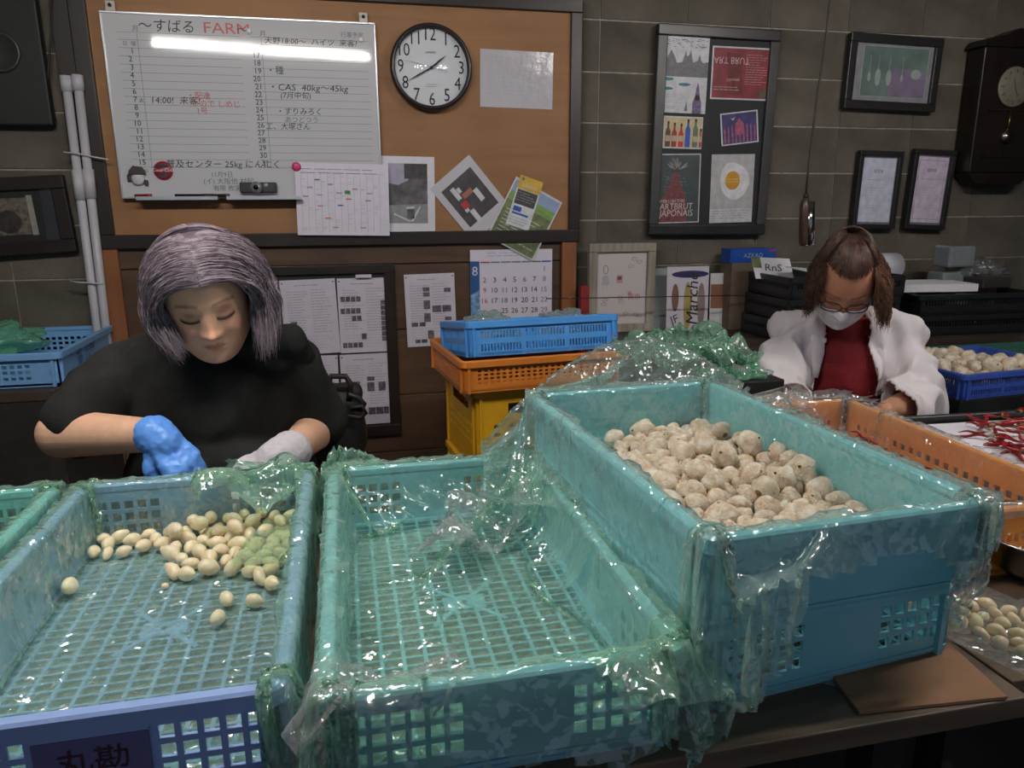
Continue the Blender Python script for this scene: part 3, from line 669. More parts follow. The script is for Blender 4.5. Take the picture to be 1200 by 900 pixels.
def grid_mesh(name, P, mat, keep=None, parent=None, label=None, cat=None, loc=None, group=None):
    n, m = P.shape[:2]; c = P.reshape(-1,3).mean(0); vs = (P.reshape(-1,3)-c)
    idx = np.arange(n*m).reshape(n, m); fs = np.stack([idx[:-1,:-1], idx[1:,:-1], idx[1:,1:], idx[:-1,1:]], -1)
    if keep is not None: fs = fs[keep[:-1,:-1] & keep[1:,1:] & keep[1:,:-1] & keep[:-1,1:]]
    fs = fs.reshape(-1, 4)
    used = np.unique(fs); mp = -np.ones(n*m, int); mp[used] = np.arange(len(used))
    me = bpy.data.meshes.new(name); me.from_pydata(vs[used].tolist(), [], mp[fs].tolist()); me.materials.append(mat)
    me.polygons.foreach_set('use_smooth', [True]*len(me.polygons)); me.update()
    o = bpy.data.objects.new(name, me); COL.objects.link(o); o.location = Vector(c)
    if parent: o.parent = parent
    return tag(o, label, cat, group)
def profile(half, flange, H, drop, res, ext0, ext1):
    """arc-length table through a crate: outside hem up, rim, down inside, floor, and back; returns (coord, z or None for floor, side flag)"""
    ih = half-flange-.010; pts = []
    oh = half+.006
    pts.append((-oh, H-ext0, -1)); pts.append((-oh, H+.003, -1)); pts.append((-ih, H+.003, -2)); pts.append((-ih, drop, -3)); pts.append((ih, drop, 3)); pts.append((ih, H+.003, 3)); pts.append((oh, H+.003, 2)); pts.append((oh, H-ext1, 1))
    out = []; acc = 0; L_ = [0]
    for a, b in zip(pts, pts[1:]): L_.append(L_[-1]+math.hypot(b[0]-a[0], b[1]-a[1]))
    n = int(L_[-1]/res)+1
    for k in range(n):
        s = min(k*res, L_[-1]-1e-6); i = max(q for q in range(len(pts)-1) if L_[q] <= s); f = (s-L_[i])/max(1e-9, L_[i+1]-L_[i])
        out.append((pts[i][0]*(1-f)+pts[i+1][0]*f, pts[i][1]*(1-f)+pts[i+1][1]*f, i))
    return out
def crate_box(c, W, L, H, flange=.012, floor=.0145):
    return (c[0], c[1], c[3] if len(c) > 3 else 0, W/2+.005, L/2+.005, W/2-flange-.009, L/2-flange-.009, c[2]+.0, c[2]+floor+.001, c[2]+H+.004)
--
Exercise goal
Using the material above, return every line exactly as it appears, minus the pictures.

Solution to this exercise
Continue the Blender Python script for this scene: part 3, from line 669. More parts follow. The script is for Blender 4.5. Take the picture to be 1200 by 900 pixels.
def grid_mesh(name, P, mat, keep=None, parent=None, label=None, cat=None, loc=None, group=None):
    n, m = P.shape[:2]; c = P.reshape(-1,3).mean(0); vs = (P.reshape(-1,3)-c)
    idx = np.arange(n*m).reshape(n, m); fs = np.stack([idx[:-1,:-1], idx[1:,:-1], idx[1:,1:], idx[:-1,1:]], -1)
    if keep is not None: fs = fs[keep[:-1,:-1] & keep[1:,1:] & keep[1:,:-1] & keep[:-1,1:]]
    fs = fs.reshape(-1, 4)
    used = np.unique(fs); mp = -np.ones(n*m, int); mp[used] = np.arange(len(used))
    me = bpy.data.meshes.new(name); me.from_pydata(vs[used].tolist(), [], mp[fs].tolist()); me.materials.append(mat)
    me.polygons.foreach_set('use_smooth', [True]*len(me.polygons)); me.update()
    o = bpy.data.objects.new(name, me); COL.objects.link(o); o.location = Vector(c)
    if parent: o.parent = parent
    return tag(o, label, cat, group)
def profile(half, flange, H, drop, res, ext0, ext1):
    """arc-length table through a crate: outside hem up, rim, down inside, floor, and back; returns (coord, z or None for floor, side flag)"""
    ih = half-flange-.010; pts = []
    oh = half+.006
    pts.append((-oh, H-ext0, -1)); pts.append((-oh, H+.003, -1)); pts.append((-ih, H+.003, -2)); pts.append((-ih, drop, -3)); pts.append((ih, drop, 3)); pts.append((ih, H+.003, 3)); pts.append((oh, H+.003, 2)); pts.append((oh, H-ext1, 1))
    out = []; acc = 0; L_ = [0]
    for a, b in zip(pts, pts[1:]): L_.append(L_[-1]+math.hypot(b[0]-a[0], b[1]-a[1]))
    n = int(L_[-1]/res)+1
    for k in range(n):
        s = min(k*res, L_[-1]-1e-6); i = max(q for q in range(len(pts)-1) if L_[q] <= s); f = (s-L_[i])/max(1e-9, L_[i+1]-L_[i])
        out.append((pts[i][0]*(1-f)+pts[i+1][0]*f, pts[i][1]*(1-f)+pts[i+1][1]*f, i))
    return out
def crate_box(c, W, L, H, flange=.012, floor=.0145):
    return (c[0], c[1], c[3] if len(c) > 3 else 0, W/2+.005, L/2+.005, W/2-flange-.009, L/2-flange-.009, c[2]+.0, c[2]+floor+.001, c[2]+H+.004)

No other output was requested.